— START OF Data for this exercise —

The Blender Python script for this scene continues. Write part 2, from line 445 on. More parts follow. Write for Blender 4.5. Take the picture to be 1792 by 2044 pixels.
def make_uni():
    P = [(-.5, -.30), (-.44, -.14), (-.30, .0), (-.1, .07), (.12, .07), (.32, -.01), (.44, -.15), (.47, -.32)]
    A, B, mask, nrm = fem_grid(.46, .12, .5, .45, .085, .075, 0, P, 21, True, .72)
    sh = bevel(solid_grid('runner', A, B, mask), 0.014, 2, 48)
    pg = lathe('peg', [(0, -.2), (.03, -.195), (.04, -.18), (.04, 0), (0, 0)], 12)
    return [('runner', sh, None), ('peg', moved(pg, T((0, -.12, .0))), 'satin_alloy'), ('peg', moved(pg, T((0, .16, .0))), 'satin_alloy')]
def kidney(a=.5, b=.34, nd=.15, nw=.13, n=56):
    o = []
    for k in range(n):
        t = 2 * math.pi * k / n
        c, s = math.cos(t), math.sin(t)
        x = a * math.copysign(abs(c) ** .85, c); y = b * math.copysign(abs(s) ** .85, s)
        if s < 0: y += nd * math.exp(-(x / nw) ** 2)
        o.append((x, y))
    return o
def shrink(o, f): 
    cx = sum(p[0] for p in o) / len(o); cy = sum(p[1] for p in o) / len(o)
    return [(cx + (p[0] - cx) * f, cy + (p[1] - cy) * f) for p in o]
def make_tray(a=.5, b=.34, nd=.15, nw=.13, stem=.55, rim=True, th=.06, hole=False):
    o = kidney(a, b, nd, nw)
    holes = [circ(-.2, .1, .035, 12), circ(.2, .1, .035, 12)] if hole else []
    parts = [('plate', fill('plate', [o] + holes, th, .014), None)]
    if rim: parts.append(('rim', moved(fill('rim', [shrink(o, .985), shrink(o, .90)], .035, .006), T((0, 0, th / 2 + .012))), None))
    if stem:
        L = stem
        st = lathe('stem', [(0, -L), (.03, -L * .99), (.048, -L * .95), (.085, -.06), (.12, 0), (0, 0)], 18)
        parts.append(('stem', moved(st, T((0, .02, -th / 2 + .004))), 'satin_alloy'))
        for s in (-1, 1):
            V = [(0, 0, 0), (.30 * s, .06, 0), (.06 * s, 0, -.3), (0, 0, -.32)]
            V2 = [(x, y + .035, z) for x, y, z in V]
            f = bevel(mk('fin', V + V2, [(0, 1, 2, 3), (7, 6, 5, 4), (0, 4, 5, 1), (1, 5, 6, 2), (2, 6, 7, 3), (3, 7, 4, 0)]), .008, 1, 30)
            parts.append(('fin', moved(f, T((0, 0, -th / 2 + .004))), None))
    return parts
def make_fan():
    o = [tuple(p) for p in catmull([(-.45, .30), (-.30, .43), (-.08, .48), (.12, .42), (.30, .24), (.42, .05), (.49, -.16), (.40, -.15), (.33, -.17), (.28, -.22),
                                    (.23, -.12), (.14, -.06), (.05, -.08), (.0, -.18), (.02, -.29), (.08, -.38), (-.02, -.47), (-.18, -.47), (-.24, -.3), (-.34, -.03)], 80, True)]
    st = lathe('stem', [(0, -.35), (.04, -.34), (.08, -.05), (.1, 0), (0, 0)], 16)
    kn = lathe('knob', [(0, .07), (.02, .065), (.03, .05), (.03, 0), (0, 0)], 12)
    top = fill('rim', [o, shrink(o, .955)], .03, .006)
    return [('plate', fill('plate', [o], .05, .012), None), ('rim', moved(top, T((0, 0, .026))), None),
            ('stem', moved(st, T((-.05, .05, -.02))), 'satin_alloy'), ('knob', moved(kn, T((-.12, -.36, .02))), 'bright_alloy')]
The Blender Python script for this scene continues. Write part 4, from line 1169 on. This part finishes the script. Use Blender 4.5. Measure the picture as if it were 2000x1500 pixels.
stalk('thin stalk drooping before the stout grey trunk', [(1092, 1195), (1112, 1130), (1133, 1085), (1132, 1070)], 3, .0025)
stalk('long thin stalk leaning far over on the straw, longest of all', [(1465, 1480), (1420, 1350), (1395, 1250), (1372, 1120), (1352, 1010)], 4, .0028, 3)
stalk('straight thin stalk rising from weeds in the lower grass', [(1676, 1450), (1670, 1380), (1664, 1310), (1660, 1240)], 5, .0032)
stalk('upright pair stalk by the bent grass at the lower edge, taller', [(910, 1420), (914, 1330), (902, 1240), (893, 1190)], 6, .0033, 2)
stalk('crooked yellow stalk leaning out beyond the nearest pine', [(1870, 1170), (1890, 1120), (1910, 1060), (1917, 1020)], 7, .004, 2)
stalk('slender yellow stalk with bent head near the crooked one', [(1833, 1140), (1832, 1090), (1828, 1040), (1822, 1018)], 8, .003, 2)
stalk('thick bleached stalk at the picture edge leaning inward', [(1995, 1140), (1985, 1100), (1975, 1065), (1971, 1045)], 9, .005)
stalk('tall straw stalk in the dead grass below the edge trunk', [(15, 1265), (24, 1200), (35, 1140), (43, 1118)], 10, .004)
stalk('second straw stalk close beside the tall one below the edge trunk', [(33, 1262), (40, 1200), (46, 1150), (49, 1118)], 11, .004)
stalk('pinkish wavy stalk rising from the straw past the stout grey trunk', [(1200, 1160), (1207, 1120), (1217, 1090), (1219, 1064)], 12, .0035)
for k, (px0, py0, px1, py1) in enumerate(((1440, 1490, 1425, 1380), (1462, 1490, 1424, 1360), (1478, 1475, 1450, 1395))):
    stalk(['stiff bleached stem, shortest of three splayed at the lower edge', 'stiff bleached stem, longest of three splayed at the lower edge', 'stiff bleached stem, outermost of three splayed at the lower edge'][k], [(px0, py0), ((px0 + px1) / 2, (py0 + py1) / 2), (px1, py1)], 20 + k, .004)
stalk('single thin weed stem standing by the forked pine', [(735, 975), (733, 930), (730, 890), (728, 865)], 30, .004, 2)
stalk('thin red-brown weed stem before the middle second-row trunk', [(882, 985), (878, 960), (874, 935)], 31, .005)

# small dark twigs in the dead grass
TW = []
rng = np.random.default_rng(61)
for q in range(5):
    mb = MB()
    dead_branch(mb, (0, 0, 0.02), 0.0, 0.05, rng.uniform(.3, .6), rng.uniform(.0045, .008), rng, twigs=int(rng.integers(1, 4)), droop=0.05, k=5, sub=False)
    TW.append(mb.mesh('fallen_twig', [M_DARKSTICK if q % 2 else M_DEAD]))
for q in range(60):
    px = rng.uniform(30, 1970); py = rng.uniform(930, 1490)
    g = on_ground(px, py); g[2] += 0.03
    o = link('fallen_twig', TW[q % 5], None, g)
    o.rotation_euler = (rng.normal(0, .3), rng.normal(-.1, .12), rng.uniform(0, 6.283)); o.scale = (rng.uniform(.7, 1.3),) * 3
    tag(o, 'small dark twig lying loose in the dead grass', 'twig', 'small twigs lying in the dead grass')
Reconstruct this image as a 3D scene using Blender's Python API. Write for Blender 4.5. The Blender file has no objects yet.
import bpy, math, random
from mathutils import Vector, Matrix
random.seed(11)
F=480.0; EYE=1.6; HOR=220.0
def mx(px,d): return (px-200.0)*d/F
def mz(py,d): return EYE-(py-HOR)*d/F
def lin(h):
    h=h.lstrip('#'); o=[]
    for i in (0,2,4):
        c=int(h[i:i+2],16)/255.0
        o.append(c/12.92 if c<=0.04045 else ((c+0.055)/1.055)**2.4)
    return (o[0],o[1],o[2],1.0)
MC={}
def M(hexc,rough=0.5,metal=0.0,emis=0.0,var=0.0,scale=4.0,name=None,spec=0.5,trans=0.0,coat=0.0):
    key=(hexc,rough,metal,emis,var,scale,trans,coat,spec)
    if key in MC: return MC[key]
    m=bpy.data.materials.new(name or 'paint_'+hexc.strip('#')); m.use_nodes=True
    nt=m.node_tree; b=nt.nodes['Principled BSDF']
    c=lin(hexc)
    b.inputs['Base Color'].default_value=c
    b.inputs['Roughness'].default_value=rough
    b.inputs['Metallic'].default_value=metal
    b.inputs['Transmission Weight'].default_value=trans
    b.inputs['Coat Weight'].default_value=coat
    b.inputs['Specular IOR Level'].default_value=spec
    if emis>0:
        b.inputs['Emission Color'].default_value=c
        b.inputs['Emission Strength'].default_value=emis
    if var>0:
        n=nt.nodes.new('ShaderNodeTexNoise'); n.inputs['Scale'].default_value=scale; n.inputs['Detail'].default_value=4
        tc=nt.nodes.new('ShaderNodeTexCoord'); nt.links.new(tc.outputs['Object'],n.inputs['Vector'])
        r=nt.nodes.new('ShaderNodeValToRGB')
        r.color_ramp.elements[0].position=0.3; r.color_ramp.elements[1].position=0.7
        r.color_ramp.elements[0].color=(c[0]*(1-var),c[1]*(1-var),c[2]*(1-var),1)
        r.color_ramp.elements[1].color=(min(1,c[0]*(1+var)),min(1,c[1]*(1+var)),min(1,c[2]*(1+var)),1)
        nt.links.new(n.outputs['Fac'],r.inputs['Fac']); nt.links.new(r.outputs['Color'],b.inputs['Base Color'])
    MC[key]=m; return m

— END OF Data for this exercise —

(Requirement)
Say how many lines of the data include the string "script". Nothing other than the number should be given.

(Answer to the task)
2